Possible/probable ones I could do:
Geliophobia- fear of laughter
Claustrophobia- fear of enclosed spaces
Chiraptophobia- fear of being touched
Cacophobia- fear of ugliness
Hynophobia- fear of sleep
Kenophobia- fear of empty spaces
Ligyrophobia- fear of loud noises
Panophobia- fear of everything
I've already done some photos for Lygophobia (fear of darkness). The picture below probably being the best one. Shoved a light bulb up his shirt whilst it was turned on.

The photo below is one of the photos of me. My hair looks a nice colour.

Hmm... I need to get a group of models together, in quite a few of my photos I need a crowd of people. Anyone reading this, you're invited to help out? Volunteer for me please?

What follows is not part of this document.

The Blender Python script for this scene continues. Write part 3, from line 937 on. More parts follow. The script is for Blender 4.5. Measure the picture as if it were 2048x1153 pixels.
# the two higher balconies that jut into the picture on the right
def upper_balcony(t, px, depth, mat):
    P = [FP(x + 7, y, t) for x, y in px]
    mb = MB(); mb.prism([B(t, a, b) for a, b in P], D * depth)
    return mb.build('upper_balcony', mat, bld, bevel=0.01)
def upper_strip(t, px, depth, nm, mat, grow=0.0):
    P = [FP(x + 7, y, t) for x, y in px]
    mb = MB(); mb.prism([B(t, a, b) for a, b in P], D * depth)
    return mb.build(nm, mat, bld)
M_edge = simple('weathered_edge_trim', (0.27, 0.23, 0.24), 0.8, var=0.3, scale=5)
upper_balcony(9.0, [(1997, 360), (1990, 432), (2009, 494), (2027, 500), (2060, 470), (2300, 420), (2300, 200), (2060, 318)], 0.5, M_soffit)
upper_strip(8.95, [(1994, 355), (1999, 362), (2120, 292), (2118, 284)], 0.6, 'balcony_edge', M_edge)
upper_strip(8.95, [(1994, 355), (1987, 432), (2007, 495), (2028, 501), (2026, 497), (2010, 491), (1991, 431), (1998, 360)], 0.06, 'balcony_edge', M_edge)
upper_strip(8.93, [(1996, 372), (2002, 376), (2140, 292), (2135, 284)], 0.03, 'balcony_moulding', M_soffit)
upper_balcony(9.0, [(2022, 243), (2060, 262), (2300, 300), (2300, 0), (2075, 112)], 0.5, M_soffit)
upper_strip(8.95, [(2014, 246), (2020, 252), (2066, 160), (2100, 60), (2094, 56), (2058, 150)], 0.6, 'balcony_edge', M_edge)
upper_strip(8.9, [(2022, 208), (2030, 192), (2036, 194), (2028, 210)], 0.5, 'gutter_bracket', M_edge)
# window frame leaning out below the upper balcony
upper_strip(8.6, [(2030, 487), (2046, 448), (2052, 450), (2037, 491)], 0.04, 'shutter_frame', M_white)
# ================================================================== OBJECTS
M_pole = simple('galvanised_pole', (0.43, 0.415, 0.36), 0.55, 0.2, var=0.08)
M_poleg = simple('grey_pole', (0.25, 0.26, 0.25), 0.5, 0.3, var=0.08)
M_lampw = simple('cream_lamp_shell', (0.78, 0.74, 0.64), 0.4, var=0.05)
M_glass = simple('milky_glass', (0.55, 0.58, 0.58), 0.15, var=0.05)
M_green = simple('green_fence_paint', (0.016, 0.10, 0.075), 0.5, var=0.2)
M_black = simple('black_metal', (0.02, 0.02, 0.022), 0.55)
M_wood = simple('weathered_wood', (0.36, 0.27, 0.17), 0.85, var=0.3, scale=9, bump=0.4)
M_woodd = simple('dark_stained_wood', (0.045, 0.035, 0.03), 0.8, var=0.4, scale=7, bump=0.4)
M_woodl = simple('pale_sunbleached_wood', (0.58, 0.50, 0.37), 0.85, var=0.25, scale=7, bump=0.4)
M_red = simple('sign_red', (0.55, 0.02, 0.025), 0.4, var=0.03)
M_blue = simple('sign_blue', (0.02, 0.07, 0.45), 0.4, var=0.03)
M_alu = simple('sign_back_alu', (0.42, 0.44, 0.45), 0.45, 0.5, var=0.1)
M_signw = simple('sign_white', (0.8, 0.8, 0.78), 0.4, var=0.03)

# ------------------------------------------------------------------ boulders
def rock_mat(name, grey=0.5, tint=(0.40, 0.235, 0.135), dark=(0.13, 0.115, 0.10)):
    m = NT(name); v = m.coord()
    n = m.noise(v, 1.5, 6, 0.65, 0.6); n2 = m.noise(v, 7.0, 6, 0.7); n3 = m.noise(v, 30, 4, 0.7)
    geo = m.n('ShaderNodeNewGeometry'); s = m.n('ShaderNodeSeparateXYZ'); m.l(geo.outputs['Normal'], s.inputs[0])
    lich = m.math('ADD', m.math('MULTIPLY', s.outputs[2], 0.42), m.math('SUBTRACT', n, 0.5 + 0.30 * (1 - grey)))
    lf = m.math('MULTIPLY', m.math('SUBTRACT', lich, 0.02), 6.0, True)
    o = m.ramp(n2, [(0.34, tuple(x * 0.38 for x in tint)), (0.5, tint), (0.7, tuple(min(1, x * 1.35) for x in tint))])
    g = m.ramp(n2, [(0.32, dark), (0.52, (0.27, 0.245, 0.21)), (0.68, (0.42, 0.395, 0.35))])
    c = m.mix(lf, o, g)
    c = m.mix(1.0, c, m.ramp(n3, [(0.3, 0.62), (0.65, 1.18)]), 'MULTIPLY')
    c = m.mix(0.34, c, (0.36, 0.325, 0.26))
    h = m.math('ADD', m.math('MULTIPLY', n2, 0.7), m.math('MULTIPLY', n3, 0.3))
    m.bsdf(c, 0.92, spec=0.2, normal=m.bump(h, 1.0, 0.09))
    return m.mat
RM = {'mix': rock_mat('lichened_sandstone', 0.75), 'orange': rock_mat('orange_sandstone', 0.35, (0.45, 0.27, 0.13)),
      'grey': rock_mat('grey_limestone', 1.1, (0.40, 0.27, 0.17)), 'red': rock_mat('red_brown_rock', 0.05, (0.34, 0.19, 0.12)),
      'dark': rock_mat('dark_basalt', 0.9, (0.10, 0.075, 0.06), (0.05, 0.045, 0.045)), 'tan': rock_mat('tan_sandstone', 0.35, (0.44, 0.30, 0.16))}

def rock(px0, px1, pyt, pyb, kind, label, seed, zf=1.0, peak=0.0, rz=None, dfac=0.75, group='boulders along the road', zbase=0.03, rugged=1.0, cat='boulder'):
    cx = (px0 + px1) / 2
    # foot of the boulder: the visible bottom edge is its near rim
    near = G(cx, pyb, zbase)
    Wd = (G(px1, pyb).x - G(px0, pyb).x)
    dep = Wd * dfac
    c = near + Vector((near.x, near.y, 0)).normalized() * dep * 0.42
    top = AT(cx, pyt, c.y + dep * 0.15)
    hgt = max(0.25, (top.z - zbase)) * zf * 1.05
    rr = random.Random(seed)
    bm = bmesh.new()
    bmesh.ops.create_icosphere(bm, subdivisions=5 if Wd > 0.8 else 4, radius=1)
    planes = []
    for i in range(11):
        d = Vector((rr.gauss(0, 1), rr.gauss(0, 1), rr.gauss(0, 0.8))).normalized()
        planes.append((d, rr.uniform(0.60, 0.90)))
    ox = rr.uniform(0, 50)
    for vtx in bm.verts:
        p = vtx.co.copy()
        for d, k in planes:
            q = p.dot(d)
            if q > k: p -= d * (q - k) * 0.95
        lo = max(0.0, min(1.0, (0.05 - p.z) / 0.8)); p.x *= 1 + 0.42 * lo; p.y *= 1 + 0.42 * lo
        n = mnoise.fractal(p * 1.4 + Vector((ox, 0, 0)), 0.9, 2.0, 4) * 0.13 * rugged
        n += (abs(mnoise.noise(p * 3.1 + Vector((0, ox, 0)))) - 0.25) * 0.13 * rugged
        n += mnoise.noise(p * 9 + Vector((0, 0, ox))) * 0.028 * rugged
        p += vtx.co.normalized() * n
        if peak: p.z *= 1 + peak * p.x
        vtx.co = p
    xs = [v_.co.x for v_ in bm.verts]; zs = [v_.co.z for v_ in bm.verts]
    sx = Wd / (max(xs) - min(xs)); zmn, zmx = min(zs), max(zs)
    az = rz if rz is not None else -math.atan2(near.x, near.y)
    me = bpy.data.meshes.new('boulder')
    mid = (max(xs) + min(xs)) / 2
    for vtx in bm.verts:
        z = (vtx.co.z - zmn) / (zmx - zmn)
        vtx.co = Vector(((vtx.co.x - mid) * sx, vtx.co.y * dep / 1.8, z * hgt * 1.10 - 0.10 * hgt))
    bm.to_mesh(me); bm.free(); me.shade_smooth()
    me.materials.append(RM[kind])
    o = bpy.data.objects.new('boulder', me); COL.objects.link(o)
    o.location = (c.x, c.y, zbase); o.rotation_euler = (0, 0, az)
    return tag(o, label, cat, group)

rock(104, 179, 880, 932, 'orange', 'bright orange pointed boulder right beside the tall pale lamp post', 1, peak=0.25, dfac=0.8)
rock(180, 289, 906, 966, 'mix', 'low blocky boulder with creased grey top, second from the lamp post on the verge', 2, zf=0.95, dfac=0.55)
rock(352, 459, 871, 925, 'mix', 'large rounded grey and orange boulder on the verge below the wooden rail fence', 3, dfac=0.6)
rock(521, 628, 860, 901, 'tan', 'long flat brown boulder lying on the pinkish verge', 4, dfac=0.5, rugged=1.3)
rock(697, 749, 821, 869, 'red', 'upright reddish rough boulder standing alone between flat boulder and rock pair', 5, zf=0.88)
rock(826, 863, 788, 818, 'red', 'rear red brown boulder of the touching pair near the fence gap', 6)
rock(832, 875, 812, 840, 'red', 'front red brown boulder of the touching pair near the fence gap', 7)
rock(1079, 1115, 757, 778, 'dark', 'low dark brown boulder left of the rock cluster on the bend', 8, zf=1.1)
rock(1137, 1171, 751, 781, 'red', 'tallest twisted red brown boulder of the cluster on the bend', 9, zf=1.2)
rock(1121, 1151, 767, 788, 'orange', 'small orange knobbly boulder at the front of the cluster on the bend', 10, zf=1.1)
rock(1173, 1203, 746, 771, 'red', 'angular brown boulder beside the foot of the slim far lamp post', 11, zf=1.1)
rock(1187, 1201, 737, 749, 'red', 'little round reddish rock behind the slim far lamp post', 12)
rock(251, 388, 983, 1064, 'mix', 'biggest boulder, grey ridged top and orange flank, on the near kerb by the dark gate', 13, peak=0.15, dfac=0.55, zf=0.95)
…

I will be grateful.
So fucking bored and jealous of those at that party right now. "Yeah, we're going to throw a piss up in the park, sure, come along!"... "Um, now we're having it at her house... I don't know if you're invited... Uh she probably wouldn't mind if you came along? No? OKAY THEN"
WHY DOES THIS KEEP HAPPENING TO ME?
You know what, I might as well fuck it and become a social recluse, it wouldn't make much difference anyway.
THERE IS NO FUCKING POINT EVEN TRYING, EVEN GETTING UPSET ABOUT IT.
I get so fucking angry about it. I haven't changed, I'm not different in the slightest but people just now can't see any point to me. Am I not fun anymore? Was I ever fun?
I can't be bothered with this shit anymore. I hate being on the fringe of everything.